Today, they refuse to allow devolution to function, against the advice of elders such as Peter Robinson and, of course, our consistent criticism. Frankly, given the Republican narrative is that Northern Ireland is a failed, ungovernable statelet, why are the DUP playing their tune for them?
The boycott is also in defiance of history. The story of unionist opposition to the 1985 Anglo-Irish Agreement is that people went to jail, unionism alienated friends in Westminster and Whitehall and lost a MP in a self-inflicted by-election defeat. The 1985 Agreement survived, until we negotiated it away in 1998.
Meanwhile, by promoting a reduction in the number of MLAs from 108 to 90, Unionism lost 16 of the 18 seats abolished and has gone from a 51% comfortable majority in the assembly to around 37%. The DUP inspired plan for local government reform sees Belfast City Hall controlled by Sinn Fein with Unionism reduced to a protest movement, the very position the DUP started from with its formation in 1971.

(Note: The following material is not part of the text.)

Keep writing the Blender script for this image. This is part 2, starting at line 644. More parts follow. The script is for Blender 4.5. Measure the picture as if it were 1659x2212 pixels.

The Ulster Unionist Party has not fared well over the last 20 years, but we have always put the needs of the people before party interests. It was David Trimble and John Hume’s shared sense of the concept of the greater good that drove the 1998 Agreement over the line. It was the easier, albeit successful politics of opposition that changed the dynamics of Unionism 20 years ago. But that has also driven a wedge between pro-Union citizens and their willingness to vote for Unionist parties.
20 years on from the DUP becoming the lead voice of Unionism, it is reasonable and appropriate to reflect if you feel better or worse off for it. As 2023 and the commemorations of the 1998 Agreement draw to their close, I look back at the moments when hope and possibilities rhymed. On that famous 10th of April 1998. Even in 2007 when Ian Paisley and Martin McGuinness formed that unlikely double act dubbed the Chuckle Brothers – only for Dr Paisley to be toppled by his own. Sometimes during the last 20 years, I have feared Unionism is in grave danger of the same fate.